It has written a letter of comment in advance of next week’s scheduled States debate, saying that the committee is not persuaded that the framework, if it is intended to guide the long-term management of public finances, provides ‘the clarity, discipline or accountability required of a fiscal framework of this importance.’
Scrutiny held a hearing on the framework with the Policy & Resources Committee last week, where politicians and officials struggled to convince the panel of value of the framework or its resilience and purpose.
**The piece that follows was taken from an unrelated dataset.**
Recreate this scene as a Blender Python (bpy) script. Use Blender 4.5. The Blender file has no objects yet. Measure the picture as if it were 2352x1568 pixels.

The committee has now gone further and said that the framework is ‘not sufficiently clear, coherent or robust to operate as an effective constraint on fiscal decision-making’.
It said that the committee could not outline whether the new framework was anchored in the principle of long-term permanent balance or long-term financial stability, and whether it was fulfilling its role as a stable reference point for decision-making and scrutiny.
‘The committee considers that a fiscal framework without a clear and stable organising principle cannot provide a reliable basis for long-term fiscal management,’ said Scrutiny president Andy Sloan.
He described the new approach as ‘substituting discretion for discipline’.
The committee has told political colleagues that the framework offers no effective ‘guardrails’ on levels of public debt and does not provide scope for additional borrowing, and claims it is ‘ambiguous’ over short-term borrowing for cash flow management, which could lead to repeated use of expensive short-term borrowing against running deficits in public finances.
Deputy Sloan has also said that his committee lacks confidence in P&R’s intentions to build up reserves and described governance of the framework as ‘a material weakness’.
If P&R intends to use its independent Fiscal Policy Panel – of which Deputy Sloan was at one time a member before he was controversially removed – to any greater extent, he has proposed that Scrutiny should take over the commissioning of the panel in a move to ‘improve independence and enhance accountability’.
The Scrutiny letter urges deputies to reject the proposal and direct P&R to return with a revised framework focusing on clarity of its core fiscal principle, with clearer conditions over borrowing, treatment of reserves and strengthened oversight.